Share your dilemmas and get honest opinions from other Mumsnetters.

why is confrontation so hard and do you do it?

7 replies

doorframe32 · 09/08/2018 18:25

I have a terrible issue with 3 siblings I have never spoken to them about[not going into detail here as it is long and complicated], they are aware of it as I told my parents and it has caused great upset to my parents who tried to play it down. In the end, I decided to let it drop for my mum's sake as she was getting very upset over it and I rarely see the siblings anyway as I live hundreds of miles away but I will have to face them again and I know my mum will have instructed them to act normal. Thing is I am still very angry over this, I know I won't have the balls to confront as i'm terrible at this but it is eating me away, I have had counselling and it helps.
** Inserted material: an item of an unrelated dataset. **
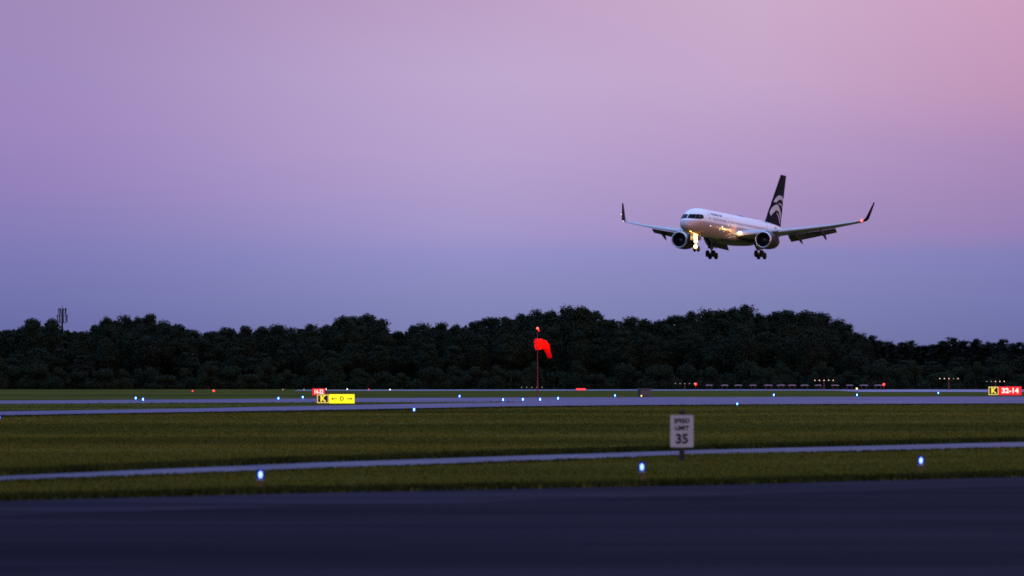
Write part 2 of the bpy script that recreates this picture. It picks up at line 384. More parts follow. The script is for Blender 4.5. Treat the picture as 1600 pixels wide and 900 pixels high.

But have any of you experience of avoiding confrontation or did you confront etc when it was a very horrible awkward confrontation? What happened? What is your stance on confrontation?

OP posts:
beetrootbang · 09/08/2018 18:28

I find confrontation very difficult, but I am prone to anxiety and am over sensitive when it comes to people’s opinions of me. I am working on this.

I am however of the opinion that sweeping things under the rug does no one any favours and just allows resentment to simmer and is unhealthy for your mental wellbeing. You’ve not given specifics so it is hard to say, but I would have to have a sit down and an open and honest discussion about the situation, even if it led to a sad outcome like having to go NC etc.
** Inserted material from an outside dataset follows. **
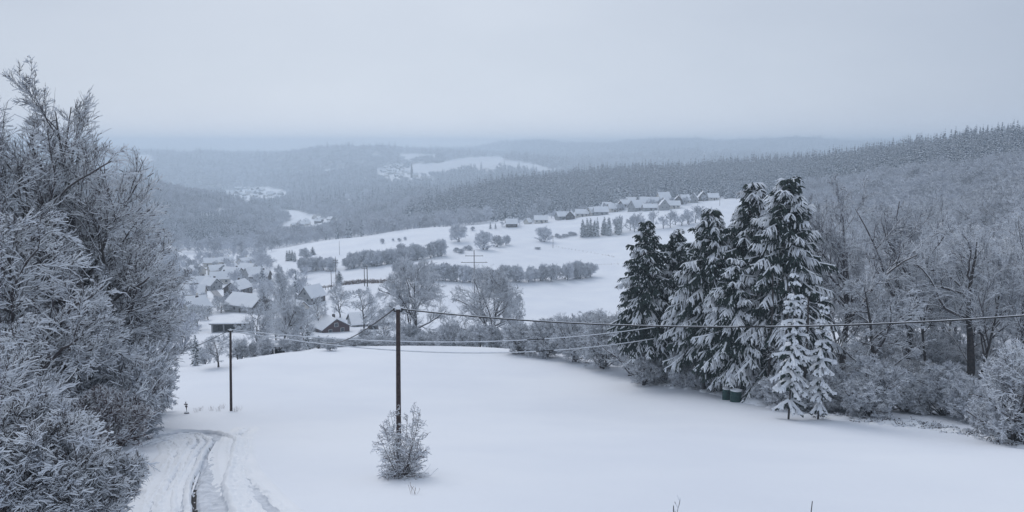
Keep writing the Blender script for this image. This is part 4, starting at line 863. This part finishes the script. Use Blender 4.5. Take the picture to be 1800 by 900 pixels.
# hillside village on the right
V = [(899, 398, 11, 8, 2.8, 2.8, 5, 'b', 'brown barn with a low gable standing alone at the left end of the hillside village', 'barn'),
 (951, 392, 14, 9, 3.4, 2.6, 0, 'w', 'long white-roofed house right of the brown barn', 'house'), (928, 394, 7, 5, 2.4, 2.2, 60, 'w', 'little hut with a steep snowy roof beside the brown barn', 'hut'),
 (986, 386, 10, 8, 3.6, 3.0, 20, 'g', 'grey house with a dark corner, second in the village row', 'house'), (1003, 385, 9, 8, 3.4, 3.2, 80, 'b', 'dark gabled house squeezed in the lower village row', 'house'),
 (1023, 381, 14, 8, 3.4, 2.6, -5, 'w', 'wide low house with a long white roof in the village middle', 'house'), (1042, 379, 11, 9, 3.6, 3.4, 30, 'w', 'cream house turned toward the lower field', 'house'),
 (1056, 378, 15, 9, 3.6, 3.2, 3, 'g', 'wide house with a grey lower wall facing the field', 'house'), (1067, 369, 10, 8, 3.4, 3.2, -30, 'w', 'small house at the upper left of the village under the forest', 'house'),
 (1077, 372, 11, 9, 3.6, 3.4, 15, 'w', 'house with white roof behind the spruce clump', 'house'), (1090, 368, 9, 8, 3.6, 3.8, 85, 'b', 'brown gable house behind the spruce clump', 'house'),
 (1098, 364, 12, 8, 3.4, 3.0, -12, 'b', 'low dark-walled house along the forest edge', 'house'), (1117, 371, 13, 10, 4.0, 5.0, 40, 'g', 'big grey house with a broad sloping white roof', 'house'),
 (1109, 361, 11, 8, 3.4, 3.6, 0, 'w', 'house with plain white roof behind the big grey one', 'house'), (1134, 363, 11, 9, 3.6, 4.4, -25, 'w', 'steep double-roofed house in the upper village', 'house'),
 (1142, 370, 15, 8, 3.0, 2.4, 2, 'g', 'long flat house in the village front row', 'house'), (1149, 361, 11, 8, 3.4, 3.4, 10, 'w', 'pale house behind the long flat one', 'house'),
 (1166, 358, 14, 11, 4.2, 5.5, 20, 'w', 'tallest white-roofed house of the village', 'house'), (1167, 369, 9, 9, 4.6, 4.4, 88, 'g', 'tall narrow grey gable in front of the tallest roof', 'house'),
 (1183, 366, 14, 8, 3.2, 2.8, -4, 'w', 'wide low house right of the narrow grey gable', 'house'), (1192, 359, 9, 9, 3.4, 4.0, 82, 'b', 'dark pointed gable in the upper row, left one', 'house'),
 (1203, 357, 10, 8, 3.4, 3.6, 15, 'w', 'house between the two dark pointed gables', 'house'), (1219, 356, 10, 9, 3.6, 4.6, 75, 'g', 'steep grey gabled house near the right end', 'house'),
 (1235, 353, 10, 10, 3.6, 4.8, 85, 'b', 'dark pointed gable in the upper row, right one', 'house'), (1253, 352, 12, 8, 3.2, 2.8, 0, 'w', 'low white-roofed house at the right end of the village', 'house')]
for px, py, L, D, wh, rh, a, wl, lb, nm in V:
    house(gp(px, py, 500, 900), L * .78, D * .88, wh * .9, rh * 1.12, rad(a), {'w': M_wall_w, 'g': M_wall_g, 'b': M_wall_b}[wl], lb, 'houses of the hillside village', name='barn' if nm == 'barn' else 'house', chim=nm == 'house', cat=nm, win=nm != 'hut', snow=.35)
# tiny far villages: whole houses too small to show their parts
def tiny(seed):
    m = MB(); rs = np.random.RandomState(seed); a, b_, wh, rh = 6, 4.5, 4., 3.6
    for x, f_ in ((-a, 1), (a, -1)):
        pts = [(x, -b_, -2), (x, b_, -2), (x, b_, wh), (x, 0, wh + rh), (x, -b_, wh)]; m.face(pts[::f_])
    m.face([(a, -b_, -2), (a, -b_, wh), (-a, -b_, wh), (-a, -b_, -2)]); m.face([(-a, b_, -2), (-a, b_, wh), (a, b_, wh), (a, b_, -2)])
    for s in (-1, 1):
        c = [(-a - .5, 0, wh + rh + .3), (a + .5, 0, wh + rh + .3), (a + .5, s * (b_ + .7), wh - .2), (-a - .5, s * (b_ + .7), wh - .2)]; m.face(c if s > 0 else c[::-1], 1)
        c2 = [(x, y, z - .4) for x, y, z in c]; m.face(c2[::-1] if s > 0 else c2, 0)
    m.box((2, 1, wh + rh + .3), (.9, .9, 1.8)); m.box((-2.5, -b_ - .02, 2), (1.3, .06, 1.3), 2); m.box((2.5, -b_ - .02, 2), (1.3, .06, 1.3), 2)
    return m.mesh('house', [[M_wall_w, M_wall_g, M_wall_b][seed % 3], M_snow, M_dark])
TN = [tiny(i) for i in range(3)]
def hamlet(n, poly, label, group, seed, lo, sc=1.):
    rs = np.random.RandomState(seed); xs = [a for a, b in poly]; ys = [b for a, b in poly]; c = 0
    while c < n:
        x = rs.uniform(min(xs), max(xs)); y = rs.uniform(min(ys), max(ys))
        if not inpoly(np.array([x]), np.array([y]), poly)[0]: continue
        o = link('house', TN[c % 3], None, gp(x, y, lo, 5000)); o.rotation_euler = (0, 0, rs.rand() * 3.14); k = sc * (.8 + .5 * rs.rand()); o.scale = (k, k, k); tag(o, label, 'house', group); c += 1
hamlet(16, [(512, 392), (560, 382), (588, 388), (580, 396), (540, 402), (505, 400)], 'small white-roofed house of the valley hamlet among grey woods', 'houses of the valley hamlet', 1, 800, .8)
hamlet(38, [(392, 345), (420, 332), (490, 332), (496, 344), (450, 352), (405, 352)], 'tiny pale house of the far valley village at the left', 'houses of the far valley village', 2, 1700, 1.1)
hamlet(42, [(668, 300), (690, 290), (712, 294), (722, 306), (700, 314), (680, 312)], 'tiny white-roofed house of the village below the far snow plateau', 'houses of the far plateau village', 3, 1800, 1.1)
hamlet(8, [(735, 312), (765, 314), (765, 325), (735, 324)], 'tiny house in the wood right of the church below the far plateau', 'houses in the wood by the far church', 4, 1500, .9)
hamlet(6, [(855, 316), (905, 312), (910, 318), (860, 322)], 'tiny white roof behind the near end of the conifer ridge', 'roofs behind the conifer ridge', 5, 1400, 1.)
# far church tower
p = gp(724, 312, 1800, 5000); e = empty('church', p); tag(e, 'far dark church spire beside the village under the snow plateau', 'church')
m = MB(); m.box((0, 0, 8), (7, 7, 24)); m.build('tower', M_wall_b, e); m = MB(); m.tube([(0, 0, 20), (0, 0, 34), (0, 0, 46)], [4.6, 2.0, .1], 4); m.build('spire', M_wall_b, e)
m = MB(); m.box((12, 0, 4), (18, 9, 12)); m.build('nave', M_wall_w, e); m = MB(); m.tube([(3, 0, 10.1), (21, 0, 10.1)], [6, 6], 4); m.build('roof', M_snow, e)

for x, y, a_, wl in ((398, 466, 20, 0), (404, 480, 70, 1), (436, 480, -20, 0), (448, 488, 40, 1), (372, 468, 10, 0), (345, 483, -30, 0), (352, 505, 15, 2), (432, 468, 60, 0), (382, 482, 35, 0), (458, 494, 0, 2), (340, 545, 20, 0), (560, 395, 20, 0)):
    q = gp(x, y, 250, 900); o = link('house', TN[wl], None, q); o.rotation_euler = (0, 0, rad(a_)); o.scale = (.85, .85, .8)
    tag(o, 'small snow-roofed house packed among the trees of the left village', 'house', 'small houses of the left village')
# ------------------------------------------------------------------ woods
rs = np.random.RandomState(77)
for i in range(34):                       # undergrowth between the trunks of the right wood
    px = rs.uniform(1390, 2000); Y = np.interp(px, [1390, 1550, 1700, 1850, 2000], [86, 80, 74, 68, 62]) + rs.uniform(2, 34)
    put('undergrowth_bush', 'bush%d' % (i % 3), gY(px, Y), 3.5 + 4 * rs.rand(), 5 + 3 * rs.rand(), 'twiggy snow-dusted bush in the undergrowth behind the right meadow edge', 'bush', 'undergrowth of the right wood', True, rs)
for i in range(26):
    px = rs.uniform(1400, 1960); Y = np.interp(px, [1390, 1550, 1700, 1850, 2000], [90, 86, 80, 76, 70]) + rs.uniform(6, 40)
    put('slender_tree', 'wood%d' % (i % 3), gY(px, Y), 11 + 9 * rs.rand(), 6 + 4 * rs.rand(), 'slender bare tree with a dark stem standing inside the right wood', 'tree', 'slender trees inside the right wood', True, rs)
for i, (px, Y) in enumerate(((1372, 76), (1398, 75.5), (1415, 74), (1452, 74), (1430, 75), (1352, 79), (1310, 85), (1245, 90), (1200, 94.5), (1480, 74.5))):
    put('undergrowth_bush', 'bush%d' % (i % 3), gY(px, Y + 1.5), 2.2 + 1.4 * rs.rand(), 3.6 + rs.rand(), 'twiggy snow-dusted bush at the feet of the spruces and young firs', 'bush', 'undergrowth of the spruce stand', True, rs)
for i in range(15):                       # mixed belt of trees along the crest into the spruces
    px = 925 + 250 * (i + rs.rand() * .6) / 15; Y = np.interp(px, [925, 1175], [150, 112]) + 8 * rs.rand()
    put('belt_tree', 'mid%d' % (i % 4), gY(px, Y), hgt(np.interp(px, [925, 1000, 1175], [562, 552, 545]) - 10 + 26 * rs.rand(), gY(px, Y)), 6.5 + 2.5 * rs.rand(), 'frosted tree in the belt leading from the big round trees to the spruces', 'tree', 'tree belt beyond the meadow edge', True, rs)
for i in range(46):                       # and of the left wood
    px = rs.uniform(-200, 262); Y = rs.uniform(40, 74) + (8 if px > 150 else 0)
    put('undergrowth_bush', 'bush%d' % (i % 3), gY(px, Y), 4 + 4 * rs.rand(), 5 + 3 * rs.rand(), 'twiggy snow-dusted bush in the undergrowth of the left wood', 'bush', 'undergrowth of the left wood', True, rs)
def scatter(name, label, protos, P, Sx, Sz, seed):
    """stuff: far woods nobody could count, as one object"""
    rs = np.random.RandomState(seed); src = bpy.data.collections.new(name + '_kinds')
    for k in protos:
        o = bpy.data.objects.new('kind_' + k, get(k)[1]); src.objects.link(o)
    me = bpy.data.meshes.new(name); me.vertices.add(len(P)); me.vertices.foreach_set('co', np.ascontiguousarray(P, np.float32).ravel())
    for nm, ty, va in (('scl', 'FLOAT_VECTOR', np.stack([Sx, Sx, Sz], -1)), ('rot', 'FLOAT_VECTOR', np.stack([0 * Sx, 0 * Sx, rs.rand(len(Sx)) * 6.28], -1))):
        at = me.attributes.new(nm, ty, 'POINT'); at.data.foreach_set('vector', va.astype(np.float32).ravel())
    at = me.attributes.new('pick', 'INT', 'POINT'); at.data.foreach_set('value', rs.randint(0, len(protos), len(Sx)).astype(np.int32)); me.update()
    o = link(name, me); tag(o, label, 'woods', kind='stuff')
    gn = bpy.data.node_groups.new(name, 'GeometryNodeTree'); gn.interface.new_socket('Geometry', in_out='INPUT', socket_type='NodeSocketGeometry'); gn.interface.new_socket('Geometry', in_out='OUTPUT', socket_type='NodeSocketGeometry')
    nn = gn.nodes; gi = nn.new('NodeGroupInput'); go = nn.new('NodeGroupOutput'); mpn = nn.new('GeometryNodeMeshToPoints'); ip = nn.new('GeometryNodeInstanceOnPoints'); ci = nn.new('GeometryNodeCollectionInfo')
    ci.inputs['Collection'].default_value = src; ci.inputs['Separate Children'].default_value = True; ci.inputs['Reset Children'].default_value = True
    def na_(nm, ty): x = nn.new('GeometryNodeInputNamedAttribute'); x.data_type = ty; x.inputs['Name'].default_value = nm; return x.outputs['Attribute']
    gn.links.new(gi.outputs[0], mpn.inputs[0]); gn.links.new(mpn.outputs[0], ip.inputs['Points']); gn.links.new(ci.outputs[0], ip.inputs['Instance']); ip.inputs['Pick Instance'].default_value = True
    gn.links.new(na_('pick', 'INT'), ip.inputs['Instance Index']); gn.links.new(na_('rot', 'FLOAT_VECTOR'), ip.inputs['Rotation']); gn.links.new(na_('scl', 'FLOAT_VECTOR'), ip.inputs['Scale'])
    gn.links.new(ip.outputs[0], go.inputs[0]); mo = o.modifiers.new('woods', 'NODES'); mo.node_group = gn
    return o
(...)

Strongmummy · 09/08/2018 18:29

I have the opposite problem. I find confrontation very easy, am not afraid to speak my mind, but have often come across as aggressive rather than assertive and it’s done me no favours!
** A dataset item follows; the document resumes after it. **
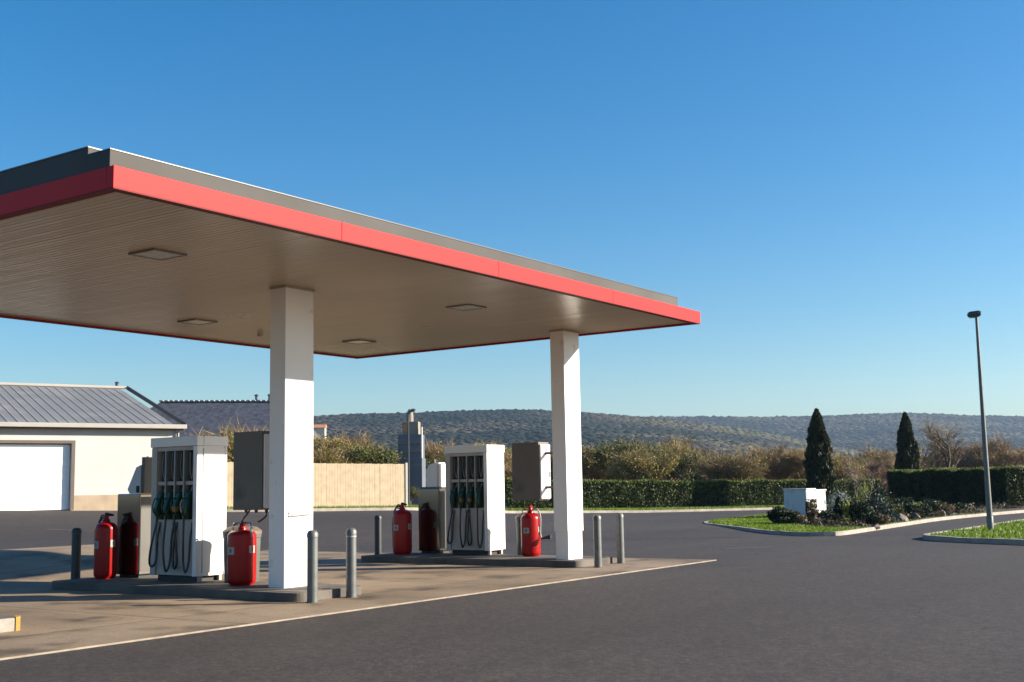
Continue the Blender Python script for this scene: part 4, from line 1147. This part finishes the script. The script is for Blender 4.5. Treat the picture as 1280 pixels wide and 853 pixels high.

I think whether you love or hate confrontation the same rules apply:

  • prepare: write down what you want to say/your point of you
  • listen to their perspective and acknowledge it
  • stay firm and calm and don’t raise your voice
  • stay emotionally detached and use facts
  • don’t be rushed

Good luck x

Eliza9917 · 09/08/2018 18:33

I don't have a problem being confrontational. At all.

Why be a doormat?

doorframe32 · 09/08/2018 18:39

''I find confrontation very easy, am not afraid to speak my mind, but have often come across as aggressive rather than assertive and it’s done me no favours!''

yea I have being there too but people can turn the assertive into aggressive in confrontations when they don't like what you are saying and you end up the baddie for just standing your ground, that's why I find confrontations so messy.

OP posts:
Strongmummy · 09/08/2018 18:42

It’s very very tough and sometimes people just won’t see your point of you. As long as you don’t feel like you’ve been rude/have anything to apologise for then I think you’ve done a good job

Strongmummy · 09/08/2018 18:42

*view not you

primoestate · 10/08/2018 05:19

I think it all depends on who you are confronting and why.
If you're emotionally attached to the person/people it can be very difficult - I would love to 'confront'/discuss many issues with my narcissistic sister and mother but its proved to be impossible as they are always right/perfect and I'm just over sensitive and should see their point of view/dance to their very demanding tune.
So I've given up and gone NC.
They cannot bear it as they've lost their whipping girl.
If your family is like mine and knowing what I know now, due to counseling, I just wouldn't bother. The only one who'll be upset is you and the situation will be unresolved leaving even more upset for you and giving them more power to hurt you.
NC is hard at first, it gets better but it is infinitely better than trying to have a normal relationship with people who diminish your feelings.